Turn a negative into a positive

Mainstream media is quick to report the bad news in our world. We can’t ignore the negative but the creativity to turn these opportunities into a positive is available to us.

Case point #1 – Retail closures

The recent announcement of American Apparel’s store closures across Canada will affect downtown Saskatoon where they occupy a large building on the 21st St pedestrian corridor.

To the public, this is just another sign of the struggle retailers are feeling in our slower economy. The events leading to American Apparel’s demise however have very little to do with our current economy and are more likely attributable to long term poor management at a high level.

One school of thought that occurred to me and a few agents this morning in our water cooler discussion was the opportunity this presents.

Retail vacancy across Saskatoon is quite low, including downtown where it sits at 3.8 per cent including this soon to be vacant American Apparel space. This is a very low percentage in any market where an equilibrium exists for tenants and landlords.

Traditionally it has been very difficult to find vacant space on this well tread lane downtown. In fact, in some instances, nationals with an interest in locating in the area have been shut out because of a lack of suitable options.

This large vacancy will represent a tremendous opportunity for one of those businesses that has been seeking real estate on one of downtown’s busiest streets.

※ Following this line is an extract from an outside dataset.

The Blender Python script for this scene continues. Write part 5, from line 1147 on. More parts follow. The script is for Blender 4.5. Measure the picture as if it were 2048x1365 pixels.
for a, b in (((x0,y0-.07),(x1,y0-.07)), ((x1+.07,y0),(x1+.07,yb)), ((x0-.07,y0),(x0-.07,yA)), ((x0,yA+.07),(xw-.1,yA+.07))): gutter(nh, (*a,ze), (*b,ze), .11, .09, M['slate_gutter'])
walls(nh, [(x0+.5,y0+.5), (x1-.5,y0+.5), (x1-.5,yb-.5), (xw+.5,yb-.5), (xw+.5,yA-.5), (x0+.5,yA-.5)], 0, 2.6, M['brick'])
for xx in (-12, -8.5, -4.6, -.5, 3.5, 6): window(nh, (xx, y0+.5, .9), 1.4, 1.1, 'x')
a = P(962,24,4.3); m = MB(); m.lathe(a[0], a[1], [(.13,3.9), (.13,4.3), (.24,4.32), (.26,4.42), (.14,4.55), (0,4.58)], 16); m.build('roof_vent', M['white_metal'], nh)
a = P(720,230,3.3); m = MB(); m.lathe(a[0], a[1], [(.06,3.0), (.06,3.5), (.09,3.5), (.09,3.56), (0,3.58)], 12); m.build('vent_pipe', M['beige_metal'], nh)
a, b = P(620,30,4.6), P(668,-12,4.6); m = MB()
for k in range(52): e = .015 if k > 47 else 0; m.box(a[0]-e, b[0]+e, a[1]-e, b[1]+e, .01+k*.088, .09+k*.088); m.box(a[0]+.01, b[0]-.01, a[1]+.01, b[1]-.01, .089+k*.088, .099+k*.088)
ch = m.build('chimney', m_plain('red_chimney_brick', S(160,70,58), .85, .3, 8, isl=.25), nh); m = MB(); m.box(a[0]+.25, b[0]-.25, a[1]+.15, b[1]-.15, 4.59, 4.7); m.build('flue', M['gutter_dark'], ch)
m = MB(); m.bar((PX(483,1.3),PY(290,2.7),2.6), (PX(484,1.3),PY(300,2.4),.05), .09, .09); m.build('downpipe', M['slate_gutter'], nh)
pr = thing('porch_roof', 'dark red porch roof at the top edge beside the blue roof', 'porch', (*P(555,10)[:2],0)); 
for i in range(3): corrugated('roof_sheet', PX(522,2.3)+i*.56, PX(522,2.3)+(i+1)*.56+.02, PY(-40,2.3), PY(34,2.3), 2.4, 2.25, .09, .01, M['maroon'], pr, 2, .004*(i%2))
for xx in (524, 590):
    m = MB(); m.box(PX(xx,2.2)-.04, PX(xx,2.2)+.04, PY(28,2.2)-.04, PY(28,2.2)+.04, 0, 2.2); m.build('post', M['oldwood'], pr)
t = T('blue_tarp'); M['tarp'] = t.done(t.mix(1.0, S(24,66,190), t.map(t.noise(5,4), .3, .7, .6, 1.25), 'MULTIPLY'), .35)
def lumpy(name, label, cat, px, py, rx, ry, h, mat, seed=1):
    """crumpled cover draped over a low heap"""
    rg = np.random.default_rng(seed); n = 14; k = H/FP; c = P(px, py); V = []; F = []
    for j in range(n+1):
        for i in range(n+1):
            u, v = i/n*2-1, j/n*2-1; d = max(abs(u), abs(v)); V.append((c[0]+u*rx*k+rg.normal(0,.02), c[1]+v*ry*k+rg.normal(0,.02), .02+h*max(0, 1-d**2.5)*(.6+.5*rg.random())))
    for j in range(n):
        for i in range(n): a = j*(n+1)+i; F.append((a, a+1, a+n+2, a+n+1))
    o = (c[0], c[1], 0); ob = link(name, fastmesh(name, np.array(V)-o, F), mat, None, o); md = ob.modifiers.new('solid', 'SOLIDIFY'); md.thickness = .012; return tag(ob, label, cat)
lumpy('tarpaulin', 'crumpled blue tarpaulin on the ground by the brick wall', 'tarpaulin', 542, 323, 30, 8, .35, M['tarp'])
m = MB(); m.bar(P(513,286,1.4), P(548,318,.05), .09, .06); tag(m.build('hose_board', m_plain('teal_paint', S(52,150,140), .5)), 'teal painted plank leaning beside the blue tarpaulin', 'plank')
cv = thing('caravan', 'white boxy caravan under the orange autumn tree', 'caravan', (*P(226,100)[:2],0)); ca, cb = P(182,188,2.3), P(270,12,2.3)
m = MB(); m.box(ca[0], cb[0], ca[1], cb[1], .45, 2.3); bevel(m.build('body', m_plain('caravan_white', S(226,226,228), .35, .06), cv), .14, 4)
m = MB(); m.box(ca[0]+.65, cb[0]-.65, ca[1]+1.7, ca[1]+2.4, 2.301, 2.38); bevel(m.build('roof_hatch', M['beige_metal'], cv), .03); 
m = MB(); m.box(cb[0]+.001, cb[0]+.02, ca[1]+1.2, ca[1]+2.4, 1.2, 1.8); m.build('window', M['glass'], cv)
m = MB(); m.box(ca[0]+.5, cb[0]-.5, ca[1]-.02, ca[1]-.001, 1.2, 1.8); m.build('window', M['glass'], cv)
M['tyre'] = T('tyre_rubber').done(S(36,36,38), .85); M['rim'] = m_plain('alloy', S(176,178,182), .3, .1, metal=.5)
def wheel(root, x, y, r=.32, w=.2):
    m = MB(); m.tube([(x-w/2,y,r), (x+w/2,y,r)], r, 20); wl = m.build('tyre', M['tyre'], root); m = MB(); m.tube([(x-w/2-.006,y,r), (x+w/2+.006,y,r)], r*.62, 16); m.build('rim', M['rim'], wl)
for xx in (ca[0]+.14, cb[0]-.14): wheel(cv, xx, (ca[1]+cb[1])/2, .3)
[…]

Case point #2 – Retail downsizing

Another recent example is the downsizing of one central downtown shop at the corner of 21st St and 2nd Ave. The business is moving their downtown goods into an existing location elsewhere.

This vacancy was advertised a very short period of time and was immediately thereafter leased.

Details will emerge soon as to the next intended use, but it definitely backs up my theory of the opportunity turnovers present in this area of town.

While we’re hearing about closures or businesses struggling there is more often than not a much more complex reason for vacating a space. In this case, the tenant may have pulled the plug on the location for a number of reasons.

Ultimately it means a primo spot has opened up for a business who is confident they can make a go of it there.

Case point #3 – Industrial compression

Industrial vacancy remains relatively high in Saskatoon, approximately 10 per cent according to ICR’s most recent market research. There have been reports in our market of the effects of the global economic slowdowns with layoffs and downsizing.

This includes the Hitachi plant in Saskatoon’s north end industrial. The facilities are made up of a number of buildings and include substantial industrial zoned land.

The intentions for the site have yet to be announced but this large tract of land in an area where tenants and owners are land locked presents some interesting options.

I would not be surprised to hear the property gets subdivided and functionally obsolescent building are removed. The value of land in this area alone is considerable.

Long story short, the public perception of tenants or businesses vacating space does not hold the same value as it does for those of us in the real estate industry. We don’t believe it’s all doom and gloom and I’m not just us blowing smoke.

Commercial brokers, investors and owner users with imagination can utilize creative thinking in times like this to turn these challenges into something productive for our economy.

A quick glance in City archives proves that commercial real estate will change and adjust to market needs. Nobody said progress would be necessarily easy.